白衣のカノジョ/日坂水柯 全6巻
この漫画のオススメポイント
職場の同僚である理科教師の桑原と、養護教諭の支倉。同じアパートの一階と二階に住むふたりは、誰にも知られないよう、ひそやかに恋を育んでいる。学校で、自宅で、お互いを思って静かに心を燃やしながら。…でも、あと一歩が近づけない。
どんな時にオススメ
漫画喫茶に3~4時間ぐらいでキリのよい漫画を読みたい人。抒情的な大人の恋愛が好きな人。白衣萌え。眼鏡萌え。理系畑。おだやかな恋愛を感じたい人
私的感想
あは同じアパートに住む、介護教諭支倉先生に翻弄される理科教諭の桑原先生。時々、部屋に寄って一緒に軽く飲んだり。ある日、お酒を飲んで酔っ払ってそのまま寝てしまった支倉先生。寝ぼけてて、一人でモゾモゾと・・・
まぁ、漫画ですから非現実的な出来事も起きますし、それが男にとって都合のよいツボな話でもよいわけで。
ただ、簡単に男女の仲にならないのが(仕事の同僚ということもあり)、じれったくて、でも、二人のやりとり(はた目にはイチャつきぶり)がほのぼのしてしまうのは、お互いが相手のことをちゃんと思いやってるから。そのくせ、うまく伝わらない恋愛スキルの低さも嫌じゃない、そんな作品。
派手な展開は無く、独特の緩やかなゆったりとした行間を楽しむ作品なので、激しめのエロなんかは期待できません。そのかわり、丁寧に丁寧に積み上げられた関係性を読み取れる人には堪らないかと(そのあたり・・・読む人を選ぶ作品かもしれません)。現実的には、こんな『おいしい関係』なんてそうそう無いでしょうけど、まぁ、漫画ですから^^
心に残った台詞
うまく距離感をつかめていない桑原先生に、ヒロインの支倉先生が若干の八つ当たりをしてしまった時の、桑原先生の言葉
お前だって俺の 無茶な要求を聞き入れたり
―赦されたり
ー赦したり関わっているっていうのはそういう事じゃないのか
ムチャって自覚あるんですね、という応えに
・・・そう云うのを聞いて貰えるのがいいんだろ
人と、人との関係は、いろんな衝突が尽きないけど、当たり前だけど、それを赦しあえることが大事なんだなぁ、と。
若干の…ネタバレ
男女の肉体関係を1話ぐらいひっぱることはある。けど、ここまで引っ張られると逆に潔いという漫画。結局、お互いがお互いを思いやってるとはいえ、ノロケですよ、ノロケ。延々とのろけを聞いてるような感じの漫画。友達のノロケをずっと聞かされたら「勝手にやってくれ」と思っちゃうところですが、そうならないのは、こういう初々しい関係に、懐かしさや、どこかしらの憧れがあるかもしれません。

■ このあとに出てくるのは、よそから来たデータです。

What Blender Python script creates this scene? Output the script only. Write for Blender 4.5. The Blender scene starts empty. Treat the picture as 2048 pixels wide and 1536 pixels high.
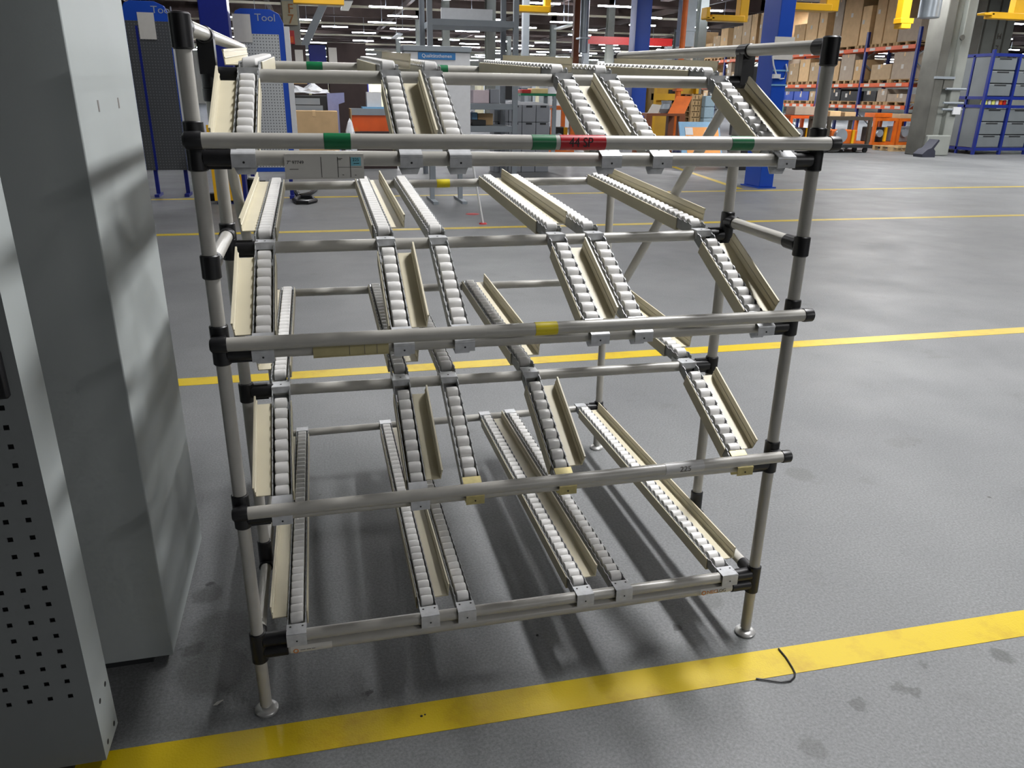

この、イチャイチャした「のろけ」は最後の最後まで裏切る事なく続きます。もちろん、途中で、誤解やすれ違いも山ほどありますが、なんだかんだと一生懸命キマジメにイチャイチャし続けてます。
根本にあるのは、お互いがきちんと向かい合ってること。いい面ばかりじゃなく、恥ずかしいところも、ドロドロしたところもちゃんと向かい合う。当たり前のことだけど、むずかしい。それをきちんとしようとする姿勢が何より好感のもてる作品だったと思います。